> **Task description**: Copy the lines from the start of the records below through the line containing "COL = scene.collection", both included, and leave out the pictures.

> **Scripts that build scenes**:
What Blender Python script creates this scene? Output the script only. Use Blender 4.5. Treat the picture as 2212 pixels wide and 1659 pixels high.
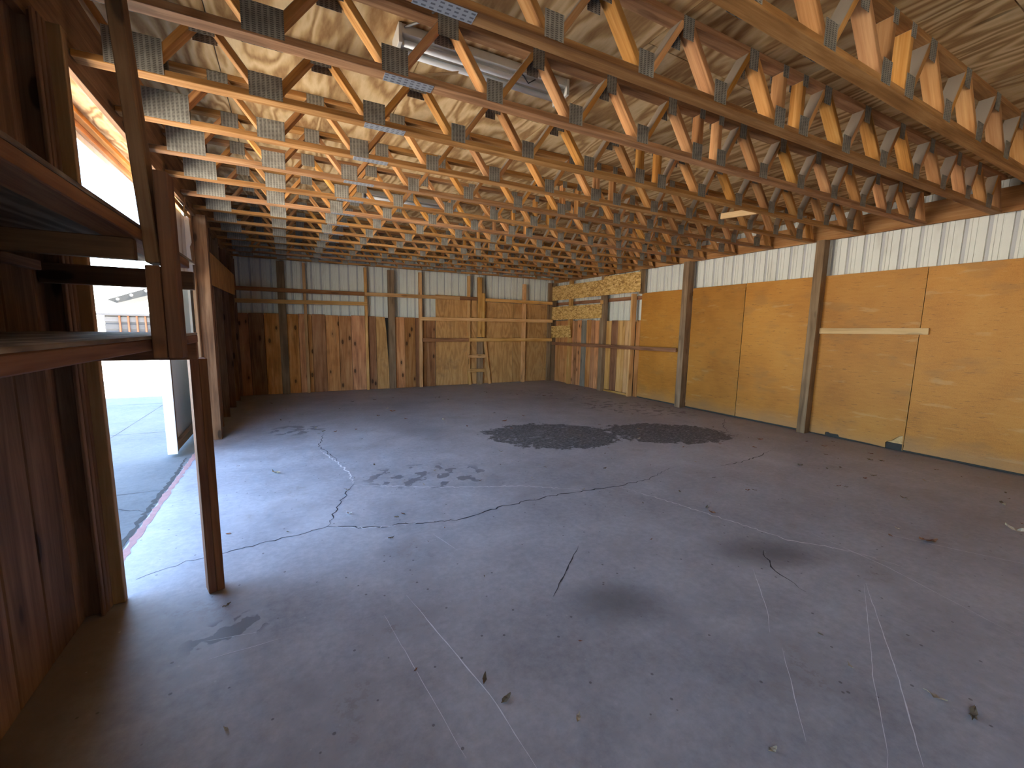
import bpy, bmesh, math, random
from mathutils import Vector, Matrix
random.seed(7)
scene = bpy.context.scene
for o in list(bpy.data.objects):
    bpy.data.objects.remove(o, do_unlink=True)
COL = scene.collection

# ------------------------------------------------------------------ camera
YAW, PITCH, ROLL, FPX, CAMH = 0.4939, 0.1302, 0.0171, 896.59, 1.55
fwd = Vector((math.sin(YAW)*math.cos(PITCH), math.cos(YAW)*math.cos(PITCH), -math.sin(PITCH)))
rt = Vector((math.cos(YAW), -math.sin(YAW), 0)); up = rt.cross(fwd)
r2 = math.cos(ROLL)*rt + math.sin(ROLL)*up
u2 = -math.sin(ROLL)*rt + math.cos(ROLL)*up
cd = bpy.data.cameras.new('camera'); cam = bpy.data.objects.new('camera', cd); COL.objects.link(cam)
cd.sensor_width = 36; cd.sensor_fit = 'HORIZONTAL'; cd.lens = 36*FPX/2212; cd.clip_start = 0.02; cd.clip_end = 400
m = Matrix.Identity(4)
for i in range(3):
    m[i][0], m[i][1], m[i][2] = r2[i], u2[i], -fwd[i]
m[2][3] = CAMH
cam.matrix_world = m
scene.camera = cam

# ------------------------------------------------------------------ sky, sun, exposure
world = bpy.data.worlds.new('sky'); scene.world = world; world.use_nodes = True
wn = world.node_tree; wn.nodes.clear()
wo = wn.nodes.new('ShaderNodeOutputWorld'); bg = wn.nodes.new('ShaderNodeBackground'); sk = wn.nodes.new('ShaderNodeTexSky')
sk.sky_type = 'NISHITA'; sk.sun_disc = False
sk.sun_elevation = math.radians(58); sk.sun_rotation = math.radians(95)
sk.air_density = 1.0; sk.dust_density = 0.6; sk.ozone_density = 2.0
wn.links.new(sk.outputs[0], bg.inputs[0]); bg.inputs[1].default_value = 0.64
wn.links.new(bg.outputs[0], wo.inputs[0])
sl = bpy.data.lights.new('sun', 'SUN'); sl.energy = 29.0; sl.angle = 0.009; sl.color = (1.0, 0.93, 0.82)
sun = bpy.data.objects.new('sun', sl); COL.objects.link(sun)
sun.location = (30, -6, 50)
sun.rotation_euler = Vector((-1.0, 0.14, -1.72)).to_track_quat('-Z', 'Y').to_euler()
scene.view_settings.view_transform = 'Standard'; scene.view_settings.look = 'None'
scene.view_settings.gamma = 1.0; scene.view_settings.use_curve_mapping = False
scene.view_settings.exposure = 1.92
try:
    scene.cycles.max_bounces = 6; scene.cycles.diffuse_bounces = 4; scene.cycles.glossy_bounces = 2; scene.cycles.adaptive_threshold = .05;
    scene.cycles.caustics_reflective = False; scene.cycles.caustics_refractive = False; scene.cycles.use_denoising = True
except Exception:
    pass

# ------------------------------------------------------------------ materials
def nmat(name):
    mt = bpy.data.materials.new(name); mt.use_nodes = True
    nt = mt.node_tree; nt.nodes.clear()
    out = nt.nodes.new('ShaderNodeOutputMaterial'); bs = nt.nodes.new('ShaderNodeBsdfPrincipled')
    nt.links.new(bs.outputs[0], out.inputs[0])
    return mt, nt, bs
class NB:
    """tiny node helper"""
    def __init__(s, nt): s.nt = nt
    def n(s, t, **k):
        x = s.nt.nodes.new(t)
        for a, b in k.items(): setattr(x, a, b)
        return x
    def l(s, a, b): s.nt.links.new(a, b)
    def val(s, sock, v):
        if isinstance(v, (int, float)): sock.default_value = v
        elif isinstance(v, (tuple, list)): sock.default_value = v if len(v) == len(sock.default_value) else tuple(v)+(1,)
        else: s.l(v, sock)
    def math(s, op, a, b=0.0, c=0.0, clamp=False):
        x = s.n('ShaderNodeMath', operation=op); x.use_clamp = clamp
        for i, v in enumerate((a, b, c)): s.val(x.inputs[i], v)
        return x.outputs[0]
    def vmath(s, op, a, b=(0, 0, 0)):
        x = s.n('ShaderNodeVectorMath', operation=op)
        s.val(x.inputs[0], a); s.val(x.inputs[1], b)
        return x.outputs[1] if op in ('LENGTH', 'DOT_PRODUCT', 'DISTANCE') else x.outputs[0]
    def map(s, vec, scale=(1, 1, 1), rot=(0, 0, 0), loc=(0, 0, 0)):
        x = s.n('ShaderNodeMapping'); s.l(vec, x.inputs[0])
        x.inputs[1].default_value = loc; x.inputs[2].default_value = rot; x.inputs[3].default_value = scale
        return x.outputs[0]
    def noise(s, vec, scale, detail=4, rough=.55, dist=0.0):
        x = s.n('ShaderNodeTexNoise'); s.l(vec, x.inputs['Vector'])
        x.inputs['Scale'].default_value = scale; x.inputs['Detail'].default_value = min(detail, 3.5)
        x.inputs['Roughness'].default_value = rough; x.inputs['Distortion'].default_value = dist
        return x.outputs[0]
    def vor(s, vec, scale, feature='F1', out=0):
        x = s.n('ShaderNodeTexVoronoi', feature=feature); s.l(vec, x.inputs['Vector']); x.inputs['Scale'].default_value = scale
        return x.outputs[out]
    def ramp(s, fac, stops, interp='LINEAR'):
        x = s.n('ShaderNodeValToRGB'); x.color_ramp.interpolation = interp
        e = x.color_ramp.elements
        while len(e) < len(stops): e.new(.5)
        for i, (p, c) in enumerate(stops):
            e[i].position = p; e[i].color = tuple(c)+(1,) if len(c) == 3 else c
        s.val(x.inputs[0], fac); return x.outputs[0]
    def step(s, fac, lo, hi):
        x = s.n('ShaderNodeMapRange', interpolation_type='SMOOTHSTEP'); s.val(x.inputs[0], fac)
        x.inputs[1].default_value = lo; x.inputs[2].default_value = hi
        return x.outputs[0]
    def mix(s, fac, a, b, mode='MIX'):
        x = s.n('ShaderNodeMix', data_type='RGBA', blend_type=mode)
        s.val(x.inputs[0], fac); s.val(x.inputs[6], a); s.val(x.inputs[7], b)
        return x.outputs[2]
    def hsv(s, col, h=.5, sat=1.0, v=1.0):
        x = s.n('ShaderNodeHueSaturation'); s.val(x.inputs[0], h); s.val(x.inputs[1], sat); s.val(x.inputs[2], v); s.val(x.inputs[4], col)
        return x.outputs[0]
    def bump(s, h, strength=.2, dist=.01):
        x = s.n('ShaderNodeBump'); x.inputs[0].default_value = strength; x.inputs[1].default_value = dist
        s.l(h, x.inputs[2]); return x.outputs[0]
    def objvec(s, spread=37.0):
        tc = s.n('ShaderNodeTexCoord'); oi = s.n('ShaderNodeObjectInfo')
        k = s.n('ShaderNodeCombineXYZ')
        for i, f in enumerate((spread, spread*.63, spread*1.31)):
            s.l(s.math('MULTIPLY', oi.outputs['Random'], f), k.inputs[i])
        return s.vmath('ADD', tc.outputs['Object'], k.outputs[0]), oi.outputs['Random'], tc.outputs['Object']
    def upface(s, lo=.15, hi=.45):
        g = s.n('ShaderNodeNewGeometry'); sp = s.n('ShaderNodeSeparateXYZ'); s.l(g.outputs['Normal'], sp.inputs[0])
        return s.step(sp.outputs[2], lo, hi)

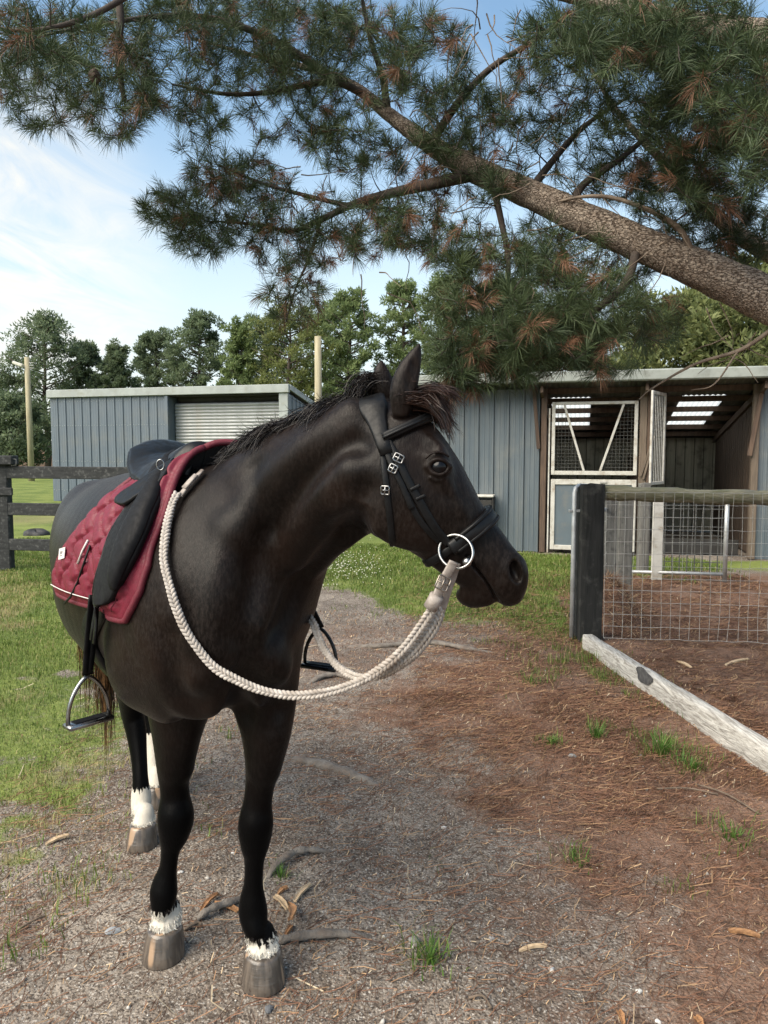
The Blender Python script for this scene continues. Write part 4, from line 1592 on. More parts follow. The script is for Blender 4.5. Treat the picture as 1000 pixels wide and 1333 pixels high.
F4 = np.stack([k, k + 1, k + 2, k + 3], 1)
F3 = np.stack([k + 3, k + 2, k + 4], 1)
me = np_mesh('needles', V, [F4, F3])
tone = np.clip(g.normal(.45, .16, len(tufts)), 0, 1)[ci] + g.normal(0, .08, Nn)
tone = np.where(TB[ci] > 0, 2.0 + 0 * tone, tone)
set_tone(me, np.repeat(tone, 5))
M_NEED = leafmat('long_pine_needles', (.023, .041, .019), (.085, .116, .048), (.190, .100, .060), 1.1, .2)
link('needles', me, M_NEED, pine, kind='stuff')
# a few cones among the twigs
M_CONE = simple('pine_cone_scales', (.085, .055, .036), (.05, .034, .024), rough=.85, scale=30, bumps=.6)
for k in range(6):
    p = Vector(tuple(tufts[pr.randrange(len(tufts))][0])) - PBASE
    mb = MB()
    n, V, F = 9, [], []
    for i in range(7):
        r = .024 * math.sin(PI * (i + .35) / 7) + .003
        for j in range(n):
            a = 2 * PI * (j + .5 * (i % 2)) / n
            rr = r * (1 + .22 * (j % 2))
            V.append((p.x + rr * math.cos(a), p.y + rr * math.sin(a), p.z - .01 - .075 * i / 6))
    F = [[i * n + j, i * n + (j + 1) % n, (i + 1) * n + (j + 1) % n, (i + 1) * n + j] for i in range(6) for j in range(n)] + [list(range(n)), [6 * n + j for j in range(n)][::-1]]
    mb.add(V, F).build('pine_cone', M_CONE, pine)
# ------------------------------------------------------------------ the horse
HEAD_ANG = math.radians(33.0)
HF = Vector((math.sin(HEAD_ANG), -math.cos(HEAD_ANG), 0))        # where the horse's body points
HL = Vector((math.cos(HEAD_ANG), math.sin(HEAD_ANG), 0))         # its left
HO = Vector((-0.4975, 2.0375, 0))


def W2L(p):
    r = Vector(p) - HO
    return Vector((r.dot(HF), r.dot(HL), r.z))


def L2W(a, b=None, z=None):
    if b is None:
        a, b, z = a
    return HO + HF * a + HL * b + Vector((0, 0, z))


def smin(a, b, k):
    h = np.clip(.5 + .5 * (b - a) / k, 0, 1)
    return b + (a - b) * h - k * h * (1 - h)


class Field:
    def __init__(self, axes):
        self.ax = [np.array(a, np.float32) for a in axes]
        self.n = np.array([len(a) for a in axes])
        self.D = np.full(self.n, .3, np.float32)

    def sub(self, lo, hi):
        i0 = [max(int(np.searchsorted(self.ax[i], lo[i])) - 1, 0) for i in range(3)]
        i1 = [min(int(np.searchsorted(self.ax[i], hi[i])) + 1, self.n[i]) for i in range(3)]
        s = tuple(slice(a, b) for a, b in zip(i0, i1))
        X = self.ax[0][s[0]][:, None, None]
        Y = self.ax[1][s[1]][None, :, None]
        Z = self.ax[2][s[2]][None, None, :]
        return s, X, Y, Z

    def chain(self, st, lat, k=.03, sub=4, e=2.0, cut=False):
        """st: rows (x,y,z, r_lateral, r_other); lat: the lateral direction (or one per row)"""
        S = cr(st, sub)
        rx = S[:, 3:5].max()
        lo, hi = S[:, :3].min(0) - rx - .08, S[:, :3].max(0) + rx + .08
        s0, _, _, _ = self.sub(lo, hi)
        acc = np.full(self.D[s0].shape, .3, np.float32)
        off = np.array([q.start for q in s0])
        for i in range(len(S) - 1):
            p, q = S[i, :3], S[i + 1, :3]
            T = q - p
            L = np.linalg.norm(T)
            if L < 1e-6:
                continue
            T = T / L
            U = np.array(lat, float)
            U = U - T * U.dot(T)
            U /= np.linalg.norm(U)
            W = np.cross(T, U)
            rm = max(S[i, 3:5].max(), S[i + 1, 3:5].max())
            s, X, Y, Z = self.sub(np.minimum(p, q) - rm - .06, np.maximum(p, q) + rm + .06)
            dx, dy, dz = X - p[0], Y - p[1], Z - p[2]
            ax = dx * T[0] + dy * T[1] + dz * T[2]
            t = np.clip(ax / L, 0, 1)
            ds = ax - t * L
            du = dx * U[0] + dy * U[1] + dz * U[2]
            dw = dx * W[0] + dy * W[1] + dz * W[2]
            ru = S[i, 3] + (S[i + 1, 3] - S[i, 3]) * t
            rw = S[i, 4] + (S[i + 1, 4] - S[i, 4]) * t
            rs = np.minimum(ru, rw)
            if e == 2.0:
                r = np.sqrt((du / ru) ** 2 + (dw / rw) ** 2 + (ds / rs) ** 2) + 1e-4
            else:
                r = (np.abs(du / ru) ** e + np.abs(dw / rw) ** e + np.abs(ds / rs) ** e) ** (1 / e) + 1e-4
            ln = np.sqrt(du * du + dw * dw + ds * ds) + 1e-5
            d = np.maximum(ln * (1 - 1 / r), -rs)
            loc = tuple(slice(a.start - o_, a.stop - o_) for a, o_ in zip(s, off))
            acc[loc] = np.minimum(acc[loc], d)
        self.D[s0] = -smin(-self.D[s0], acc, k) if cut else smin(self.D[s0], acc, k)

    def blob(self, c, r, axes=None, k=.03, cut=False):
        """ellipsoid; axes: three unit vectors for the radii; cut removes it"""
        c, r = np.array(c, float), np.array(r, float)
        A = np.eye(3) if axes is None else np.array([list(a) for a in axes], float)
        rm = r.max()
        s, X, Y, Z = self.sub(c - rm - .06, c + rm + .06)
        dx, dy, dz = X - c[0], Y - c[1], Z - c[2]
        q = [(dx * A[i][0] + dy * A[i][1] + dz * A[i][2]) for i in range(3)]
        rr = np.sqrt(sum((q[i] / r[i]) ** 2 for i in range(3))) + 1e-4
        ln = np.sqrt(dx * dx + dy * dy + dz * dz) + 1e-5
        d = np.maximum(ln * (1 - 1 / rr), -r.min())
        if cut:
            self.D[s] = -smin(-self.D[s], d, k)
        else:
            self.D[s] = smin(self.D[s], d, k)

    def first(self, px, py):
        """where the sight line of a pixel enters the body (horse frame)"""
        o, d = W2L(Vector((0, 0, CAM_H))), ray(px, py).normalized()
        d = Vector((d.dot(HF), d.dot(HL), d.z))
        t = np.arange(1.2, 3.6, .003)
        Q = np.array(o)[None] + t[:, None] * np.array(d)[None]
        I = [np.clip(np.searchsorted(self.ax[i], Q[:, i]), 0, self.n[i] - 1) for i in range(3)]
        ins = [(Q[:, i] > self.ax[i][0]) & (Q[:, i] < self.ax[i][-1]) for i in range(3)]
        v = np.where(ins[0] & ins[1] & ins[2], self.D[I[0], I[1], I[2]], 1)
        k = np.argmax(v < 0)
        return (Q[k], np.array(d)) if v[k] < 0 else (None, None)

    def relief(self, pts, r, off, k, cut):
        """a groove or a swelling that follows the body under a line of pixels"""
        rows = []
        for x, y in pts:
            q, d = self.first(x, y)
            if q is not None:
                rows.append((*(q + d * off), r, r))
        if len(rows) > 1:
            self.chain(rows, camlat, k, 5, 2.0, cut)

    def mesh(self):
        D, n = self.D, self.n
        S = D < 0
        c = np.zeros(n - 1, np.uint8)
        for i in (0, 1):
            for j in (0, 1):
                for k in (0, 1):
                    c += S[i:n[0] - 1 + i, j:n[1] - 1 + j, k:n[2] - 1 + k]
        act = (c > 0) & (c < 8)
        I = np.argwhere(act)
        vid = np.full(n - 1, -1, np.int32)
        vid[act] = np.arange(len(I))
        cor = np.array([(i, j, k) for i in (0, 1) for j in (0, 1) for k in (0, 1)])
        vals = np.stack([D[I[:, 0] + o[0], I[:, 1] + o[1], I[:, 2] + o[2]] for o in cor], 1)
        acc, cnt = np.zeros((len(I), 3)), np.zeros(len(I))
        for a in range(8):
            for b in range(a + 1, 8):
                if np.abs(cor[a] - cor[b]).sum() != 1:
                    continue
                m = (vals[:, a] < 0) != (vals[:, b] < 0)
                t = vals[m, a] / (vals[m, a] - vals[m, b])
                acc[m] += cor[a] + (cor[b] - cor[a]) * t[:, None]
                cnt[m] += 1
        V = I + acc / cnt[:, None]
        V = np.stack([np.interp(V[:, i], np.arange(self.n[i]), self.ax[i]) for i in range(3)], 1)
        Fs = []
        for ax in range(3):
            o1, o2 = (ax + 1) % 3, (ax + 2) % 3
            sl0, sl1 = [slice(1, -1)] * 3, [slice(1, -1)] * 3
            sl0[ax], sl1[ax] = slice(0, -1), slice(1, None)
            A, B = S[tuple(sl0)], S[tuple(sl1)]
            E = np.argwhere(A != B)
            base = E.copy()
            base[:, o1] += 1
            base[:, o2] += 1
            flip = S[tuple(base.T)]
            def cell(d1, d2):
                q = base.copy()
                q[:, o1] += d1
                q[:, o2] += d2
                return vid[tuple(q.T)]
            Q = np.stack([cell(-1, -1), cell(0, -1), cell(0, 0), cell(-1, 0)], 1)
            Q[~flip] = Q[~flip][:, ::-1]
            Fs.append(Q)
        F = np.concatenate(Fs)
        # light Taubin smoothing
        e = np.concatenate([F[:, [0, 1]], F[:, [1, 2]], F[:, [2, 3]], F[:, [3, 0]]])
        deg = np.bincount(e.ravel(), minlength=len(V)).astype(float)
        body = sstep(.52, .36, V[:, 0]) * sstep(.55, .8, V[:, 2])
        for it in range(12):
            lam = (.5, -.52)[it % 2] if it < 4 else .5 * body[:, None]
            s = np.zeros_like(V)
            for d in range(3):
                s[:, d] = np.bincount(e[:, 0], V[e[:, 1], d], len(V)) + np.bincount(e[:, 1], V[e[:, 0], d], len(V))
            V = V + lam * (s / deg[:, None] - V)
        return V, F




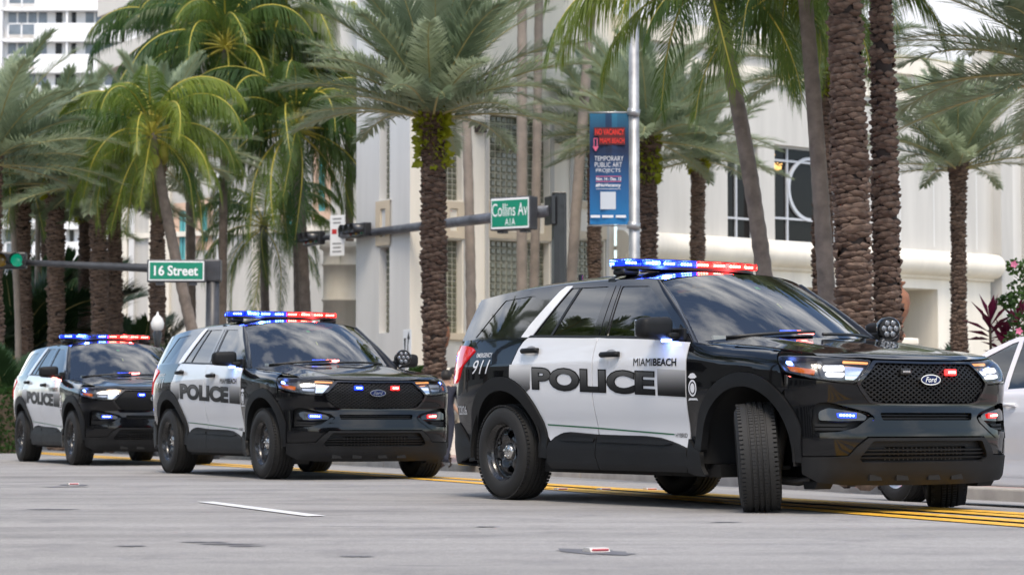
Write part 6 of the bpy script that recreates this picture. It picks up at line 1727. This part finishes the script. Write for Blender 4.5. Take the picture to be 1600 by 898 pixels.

> **Result of the task**:
What Blender Python script creates this scene? Output the script only. Use Blender 4.5. Treat the picture as 2212 pixels wide and 1659 pixels high.
import bpy, bmesh, math, random
from mathutils import Vector, Matrix
random.seed(7)
scene = bpy.context.scene
for o in list(bpy.data.objects):
    bpy.data.objects.remove(o, do_unlink=True)
COL = scene.collection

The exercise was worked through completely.